Desde ferreterías hasta refugios de animales, nadie se salva. ¿Tienes un negocio con caja chica? ¡Felicidades! Eres un objetivo. ¿Te niegas a pagar? Ya sabes lo que sigue: una bomba, un incendio, una bala. Y si no sabías, no te preocupes: te lo explican por WhatsApp, con ortografía creativa pero con amenazas clarísimas.

El diario estadounidense pinta la escena con nombres y rostros: Jorge Tejada, reciclador de Lima Sur, vio arder su patio tras negarse a pagar 530 dólares mensuales. Paul Flores, cantante, asesinado durante una gira. Christian Yaipén, amenazado. Fiscalías atacadas con explosivos. Trece mineros ejecutados. Todo mientras el país sigue debatiendo si el problema es la migración o el karma colectivo.

Y entonces aparecen los funcionarios. Algunos buscan culpables debajo de la alfombra —por ejemplo, en la nacionalidad de los criminales, aunque el propio New York Times aclara que no hay evidencia de que los migrantes cometan más delitos que los peruanos—. Otros, simplemente reparten estados de emergencia como si fueran estampitas milagrosas: sin estrategia, sin resultados, sin vergüenza.

¿Y la Policía? Hagamos un ejercicio de aritmética inversa: en San Juan de Lurigancho, 600 agentes para más de 1,2 millones de habitantes. Eso da un policía por cada 2,000 ciudadanos. O, más crudamente, un policía para cada calle… si la calle es corta y sin bajada. Pero claro, el mismo Congreso que bloquea reformas anticorrupción exige «mano dura» desde sus curules con aire acondicionado.

Lo más inquietante no es solo la violencia, sino su institucionalización. Como lo explica el politólogo Eduardo Moncada, las bandas ya no solo cobran cupos: controlan territorios. Son autoridad, proveedor y castigo. “Gracias a esta relación extractiva, la mayoría de la población los conoce, y eso les otorga mucha autoridad”, dice. ¿Y el Estado? En modo ausente. O peor: en modo cómplice por omisión.

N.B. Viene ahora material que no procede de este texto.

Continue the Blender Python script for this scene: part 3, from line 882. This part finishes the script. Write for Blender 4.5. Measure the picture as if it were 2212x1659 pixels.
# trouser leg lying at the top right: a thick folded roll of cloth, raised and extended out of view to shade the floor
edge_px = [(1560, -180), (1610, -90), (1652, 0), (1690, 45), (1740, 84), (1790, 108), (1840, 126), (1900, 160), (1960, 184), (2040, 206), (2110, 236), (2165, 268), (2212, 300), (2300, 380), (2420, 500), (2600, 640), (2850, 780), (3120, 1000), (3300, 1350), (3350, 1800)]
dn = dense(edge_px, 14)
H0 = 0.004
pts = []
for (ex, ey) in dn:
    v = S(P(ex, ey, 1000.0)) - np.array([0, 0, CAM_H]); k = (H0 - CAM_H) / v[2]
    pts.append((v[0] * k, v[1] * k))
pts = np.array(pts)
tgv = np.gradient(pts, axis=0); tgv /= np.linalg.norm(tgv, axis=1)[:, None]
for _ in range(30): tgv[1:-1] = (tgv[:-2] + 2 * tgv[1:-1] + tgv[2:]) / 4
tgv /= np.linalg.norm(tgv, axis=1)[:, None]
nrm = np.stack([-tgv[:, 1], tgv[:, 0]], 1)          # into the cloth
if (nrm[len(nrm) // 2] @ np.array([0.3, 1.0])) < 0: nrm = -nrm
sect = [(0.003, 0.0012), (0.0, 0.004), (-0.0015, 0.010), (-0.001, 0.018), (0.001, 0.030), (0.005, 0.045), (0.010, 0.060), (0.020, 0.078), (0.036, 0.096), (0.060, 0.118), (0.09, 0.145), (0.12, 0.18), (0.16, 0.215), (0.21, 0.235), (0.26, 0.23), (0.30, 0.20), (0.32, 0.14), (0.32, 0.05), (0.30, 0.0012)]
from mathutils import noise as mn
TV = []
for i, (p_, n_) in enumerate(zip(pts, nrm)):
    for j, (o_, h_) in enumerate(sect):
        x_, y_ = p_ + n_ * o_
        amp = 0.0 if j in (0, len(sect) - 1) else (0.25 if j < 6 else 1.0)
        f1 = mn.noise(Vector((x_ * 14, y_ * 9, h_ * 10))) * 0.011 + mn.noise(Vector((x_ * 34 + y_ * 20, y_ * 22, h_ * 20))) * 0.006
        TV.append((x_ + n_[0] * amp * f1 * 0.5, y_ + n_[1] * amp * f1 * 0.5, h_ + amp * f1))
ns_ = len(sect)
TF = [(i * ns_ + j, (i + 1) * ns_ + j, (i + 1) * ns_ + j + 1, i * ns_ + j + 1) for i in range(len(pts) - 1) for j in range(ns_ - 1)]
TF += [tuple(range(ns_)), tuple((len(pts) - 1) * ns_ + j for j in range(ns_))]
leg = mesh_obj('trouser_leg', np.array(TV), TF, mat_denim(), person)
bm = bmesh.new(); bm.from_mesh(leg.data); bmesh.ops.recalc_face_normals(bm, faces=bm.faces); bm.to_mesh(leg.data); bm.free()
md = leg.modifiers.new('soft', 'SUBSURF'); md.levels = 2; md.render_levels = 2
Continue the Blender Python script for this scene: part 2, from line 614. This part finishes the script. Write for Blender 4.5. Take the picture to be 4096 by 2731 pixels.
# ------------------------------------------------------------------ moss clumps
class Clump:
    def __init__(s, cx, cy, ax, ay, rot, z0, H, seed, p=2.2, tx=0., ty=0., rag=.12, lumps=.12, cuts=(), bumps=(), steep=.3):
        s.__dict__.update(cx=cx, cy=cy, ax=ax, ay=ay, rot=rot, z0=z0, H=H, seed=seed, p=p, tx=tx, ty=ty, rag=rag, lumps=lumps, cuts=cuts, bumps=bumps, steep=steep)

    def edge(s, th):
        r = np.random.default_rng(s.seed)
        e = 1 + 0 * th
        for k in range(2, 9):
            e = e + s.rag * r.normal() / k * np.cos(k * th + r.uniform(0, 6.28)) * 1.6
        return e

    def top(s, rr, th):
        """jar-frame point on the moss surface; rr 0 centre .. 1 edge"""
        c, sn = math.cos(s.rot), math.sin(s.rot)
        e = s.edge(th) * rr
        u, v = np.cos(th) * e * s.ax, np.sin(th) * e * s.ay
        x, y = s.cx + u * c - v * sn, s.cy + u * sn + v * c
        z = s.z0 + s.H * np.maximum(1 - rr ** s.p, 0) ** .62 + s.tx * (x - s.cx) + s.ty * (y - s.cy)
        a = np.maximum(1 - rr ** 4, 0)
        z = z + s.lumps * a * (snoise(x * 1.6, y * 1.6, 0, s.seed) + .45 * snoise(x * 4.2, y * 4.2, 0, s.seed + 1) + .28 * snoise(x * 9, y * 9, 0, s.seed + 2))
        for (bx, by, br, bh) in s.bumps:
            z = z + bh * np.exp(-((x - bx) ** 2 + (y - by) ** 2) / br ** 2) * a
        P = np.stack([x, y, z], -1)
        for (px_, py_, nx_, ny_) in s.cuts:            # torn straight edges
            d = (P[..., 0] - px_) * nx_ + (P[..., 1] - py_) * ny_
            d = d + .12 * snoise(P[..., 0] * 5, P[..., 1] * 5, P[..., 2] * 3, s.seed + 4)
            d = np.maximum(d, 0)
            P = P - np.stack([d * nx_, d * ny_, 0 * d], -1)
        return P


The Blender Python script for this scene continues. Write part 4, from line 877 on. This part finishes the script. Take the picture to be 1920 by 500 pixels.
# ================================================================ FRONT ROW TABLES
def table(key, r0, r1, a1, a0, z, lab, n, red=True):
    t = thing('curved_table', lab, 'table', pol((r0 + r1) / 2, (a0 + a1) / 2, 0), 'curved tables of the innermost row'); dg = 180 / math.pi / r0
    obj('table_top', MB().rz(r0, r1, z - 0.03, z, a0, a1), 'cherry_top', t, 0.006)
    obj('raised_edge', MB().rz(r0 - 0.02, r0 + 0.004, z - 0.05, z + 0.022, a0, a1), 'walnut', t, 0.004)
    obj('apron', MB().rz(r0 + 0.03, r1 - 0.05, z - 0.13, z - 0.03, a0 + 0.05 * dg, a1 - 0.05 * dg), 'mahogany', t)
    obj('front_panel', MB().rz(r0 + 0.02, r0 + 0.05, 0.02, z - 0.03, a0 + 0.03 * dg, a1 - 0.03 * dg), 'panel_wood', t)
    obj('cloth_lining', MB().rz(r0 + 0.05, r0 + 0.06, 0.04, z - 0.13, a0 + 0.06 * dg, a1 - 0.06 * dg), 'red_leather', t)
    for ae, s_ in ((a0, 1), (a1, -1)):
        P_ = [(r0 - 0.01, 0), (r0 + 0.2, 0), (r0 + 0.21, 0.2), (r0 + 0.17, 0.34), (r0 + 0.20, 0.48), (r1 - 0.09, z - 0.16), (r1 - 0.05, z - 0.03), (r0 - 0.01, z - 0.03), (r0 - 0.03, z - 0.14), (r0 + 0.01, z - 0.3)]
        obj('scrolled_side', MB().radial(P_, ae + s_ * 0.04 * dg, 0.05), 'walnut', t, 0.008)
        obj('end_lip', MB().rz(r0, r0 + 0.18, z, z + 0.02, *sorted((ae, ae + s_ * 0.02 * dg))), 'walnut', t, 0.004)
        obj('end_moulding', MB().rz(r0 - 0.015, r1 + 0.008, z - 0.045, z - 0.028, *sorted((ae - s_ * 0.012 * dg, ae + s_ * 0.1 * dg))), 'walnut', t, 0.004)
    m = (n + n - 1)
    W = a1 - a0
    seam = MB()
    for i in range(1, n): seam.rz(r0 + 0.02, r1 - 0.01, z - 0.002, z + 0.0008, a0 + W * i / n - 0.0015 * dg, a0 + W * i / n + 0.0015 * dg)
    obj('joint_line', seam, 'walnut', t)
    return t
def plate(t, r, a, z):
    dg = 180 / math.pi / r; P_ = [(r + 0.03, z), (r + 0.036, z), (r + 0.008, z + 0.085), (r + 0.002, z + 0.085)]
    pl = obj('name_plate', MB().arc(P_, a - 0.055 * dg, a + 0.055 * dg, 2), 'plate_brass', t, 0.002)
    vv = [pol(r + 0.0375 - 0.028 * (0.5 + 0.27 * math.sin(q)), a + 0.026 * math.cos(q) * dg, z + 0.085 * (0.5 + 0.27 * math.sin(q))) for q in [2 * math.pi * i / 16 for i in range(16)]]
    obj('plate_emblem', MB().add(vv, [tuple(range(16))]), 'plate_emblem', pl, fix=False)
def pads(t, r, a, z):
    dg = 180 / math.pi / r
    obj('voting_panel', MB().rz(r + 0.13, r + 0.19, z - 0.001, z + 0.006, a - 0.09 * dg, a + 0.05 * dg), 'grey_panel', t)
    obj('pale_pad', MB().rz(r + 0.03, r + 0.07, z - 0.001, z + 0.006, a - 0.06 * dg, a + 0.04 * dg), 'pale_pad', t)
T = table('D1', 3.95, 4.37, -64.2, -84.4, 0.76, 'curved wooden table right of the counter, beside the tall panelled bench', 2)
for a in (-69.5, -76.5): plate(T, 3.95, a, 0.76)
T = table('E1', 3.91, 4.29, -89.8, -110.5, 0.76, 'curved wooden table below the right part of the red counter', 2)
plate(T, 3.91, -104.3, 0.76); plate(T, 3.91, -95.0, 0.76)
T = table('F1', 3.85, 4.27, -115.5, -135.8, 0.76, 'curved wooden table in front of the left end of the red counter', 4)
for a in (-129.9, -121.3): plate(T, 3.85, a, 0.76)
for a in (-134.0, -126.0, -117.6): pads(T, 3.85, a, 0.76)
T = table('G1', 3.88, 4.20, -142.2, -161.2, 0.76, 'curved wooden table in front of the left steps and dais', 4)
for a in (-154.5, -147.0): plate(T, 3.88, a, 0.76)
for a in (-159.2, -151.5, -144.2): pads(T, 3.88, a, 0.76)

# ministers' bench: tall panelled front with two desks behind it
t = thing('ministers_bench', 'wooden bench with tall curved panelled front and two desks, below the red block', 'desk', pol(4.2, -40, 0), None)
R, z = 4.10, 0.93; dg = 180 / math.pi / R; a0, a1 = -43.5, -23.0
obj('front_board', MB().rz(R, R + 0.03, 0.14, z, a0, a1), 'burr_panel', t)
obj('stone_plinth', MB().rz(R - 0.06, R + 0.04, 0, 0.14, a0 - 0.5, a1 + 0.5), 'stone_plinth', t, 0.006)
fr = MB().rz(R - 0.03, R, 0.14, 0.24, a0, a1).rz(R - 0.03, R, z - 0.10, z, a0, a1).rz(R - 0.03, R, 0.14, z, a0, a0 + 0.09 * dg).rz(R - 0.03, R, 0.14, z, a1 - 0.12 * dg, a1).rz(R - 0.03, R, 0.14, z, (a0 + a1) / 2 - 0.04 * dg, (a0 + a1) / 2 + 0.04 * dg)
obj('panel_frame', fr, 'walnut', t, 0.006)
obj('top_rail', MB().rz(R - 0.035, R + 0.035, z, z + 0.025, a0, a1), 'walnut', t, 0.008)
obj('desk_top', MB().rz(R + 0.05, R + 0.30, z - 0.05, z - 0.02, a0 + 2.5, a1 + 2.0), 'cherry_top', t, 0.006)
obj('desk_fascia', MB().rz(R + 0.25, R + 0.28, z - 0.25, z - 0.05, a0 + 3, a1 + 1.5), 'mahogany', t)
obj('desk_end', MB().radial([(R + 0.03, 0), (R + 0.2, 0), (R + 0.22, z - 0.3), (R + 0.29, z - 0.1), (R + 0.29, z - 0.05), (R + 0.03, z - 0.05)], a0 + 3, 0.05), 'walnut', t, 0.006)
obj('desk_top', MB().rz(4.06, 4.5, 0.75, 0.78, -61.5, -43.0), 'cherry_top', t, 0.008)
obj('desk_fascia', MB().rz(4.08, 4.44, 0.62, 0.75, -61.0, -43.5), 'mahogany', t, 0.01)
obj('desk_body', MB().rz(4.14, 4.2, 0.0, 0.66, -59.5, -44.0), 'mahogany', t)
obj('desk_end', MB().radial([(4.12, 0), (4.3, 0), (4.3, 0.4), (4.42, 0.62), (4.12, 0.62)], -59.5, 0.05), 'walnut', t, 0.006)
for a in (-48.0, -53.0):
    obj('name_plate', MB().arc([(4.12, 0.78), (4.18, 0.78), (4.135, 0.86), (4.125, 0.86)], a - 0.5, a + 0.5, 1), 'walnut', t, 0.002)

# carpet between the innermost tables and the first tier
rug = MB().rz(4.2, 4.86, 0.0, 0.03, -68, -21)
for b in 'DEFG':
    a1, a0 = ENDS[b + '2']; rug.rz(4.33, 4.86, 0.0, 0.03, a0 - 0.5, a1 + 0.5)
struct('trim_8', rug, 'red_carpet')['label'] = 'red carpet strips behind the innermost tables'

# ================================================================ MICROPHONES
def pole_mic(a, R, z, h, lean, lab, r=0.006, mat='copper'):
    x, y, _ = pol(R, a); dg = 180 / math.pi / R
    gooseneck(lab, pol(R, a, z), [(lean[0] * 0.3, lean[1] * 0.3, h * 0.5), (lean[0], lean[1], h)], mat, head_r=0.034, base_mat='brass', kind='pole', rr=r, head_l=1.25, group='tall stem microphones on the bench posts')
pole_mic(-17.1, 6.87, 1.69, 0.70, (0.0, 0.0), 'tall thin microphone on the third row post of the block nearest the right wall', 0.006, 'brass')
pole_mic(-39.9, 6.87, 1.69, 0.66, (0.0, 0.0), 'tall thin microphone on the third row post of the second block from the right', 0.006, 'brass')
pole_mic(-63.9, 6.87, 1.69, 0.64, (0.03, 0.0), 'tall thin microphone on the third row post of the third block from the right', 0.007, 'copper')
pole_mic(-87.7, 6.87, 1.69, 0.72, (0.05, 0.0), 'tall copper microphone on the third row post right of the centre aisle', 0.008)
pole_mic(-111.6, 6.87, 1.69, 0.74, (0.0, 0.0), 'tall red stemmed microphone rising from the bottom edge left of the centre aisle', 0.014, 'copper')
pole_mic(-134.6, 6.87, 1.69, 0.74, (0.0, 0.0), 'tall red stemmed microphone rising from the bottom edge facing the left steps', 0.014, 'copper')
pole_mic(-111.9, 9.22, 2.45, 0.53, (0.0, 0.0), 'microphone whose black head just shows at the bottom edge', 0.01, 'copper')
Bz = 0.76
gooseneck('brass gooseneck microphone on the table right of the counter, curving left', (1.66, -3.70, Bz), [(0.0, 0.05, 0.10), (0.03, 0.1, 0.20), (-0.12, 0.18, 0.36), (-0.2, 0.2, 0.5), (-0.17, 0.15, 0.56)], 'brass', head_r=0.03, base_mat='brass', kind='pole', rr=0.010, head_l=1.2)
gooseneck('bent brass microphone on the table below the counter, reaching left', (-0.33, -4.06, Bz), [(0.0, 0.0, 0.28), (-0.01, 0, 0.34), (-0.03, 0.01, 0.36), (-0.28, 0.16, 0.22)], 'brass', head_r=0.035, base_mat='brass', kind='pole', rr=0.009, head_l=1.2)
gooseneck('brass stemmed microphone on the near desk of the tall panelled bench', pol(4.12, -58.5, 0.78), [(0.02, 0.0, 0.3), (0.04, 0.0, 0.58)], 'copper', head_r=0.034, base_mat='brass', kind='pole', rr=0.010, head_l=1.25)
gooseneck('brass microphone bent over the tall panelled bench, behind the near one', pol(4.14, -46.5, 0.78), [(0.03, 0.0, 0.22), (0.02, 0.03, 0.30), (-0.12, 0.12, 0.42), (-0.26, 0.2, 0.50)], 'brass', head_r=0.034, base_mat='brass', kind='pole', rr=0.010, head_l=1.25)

Lo que vivimos no es inseguridad. Es rendición. El Perú no está enfrentando una ola de crimen. Está ahogándose en ella. Con cada extorsión que se paga, con cada ataque que queda impune, con cada denuncia que duerme en un archivo, se fortalece un sistema paralelo donde quien gobierna es quien tiene más explosivos, no más votos.

Reflexión final
El New York Times nos ha hecho el favor que ningún vocero del gobierno se atreve a hacer: llamarnos la atención. Nos ha dicho, desde fuera, que estamos en la cuerda floja. No solo por las extorsiones, sino por el silencio. Porque cuando un país se acostumbra a vivir con miedo y se resigna a pagar por seguir respirando, ya no solo ha perdido la batalla contra el crimen. Ha perdido el alma. Y si eso no nos indigna, entonces quizás merezcamos el Estado que tenemos.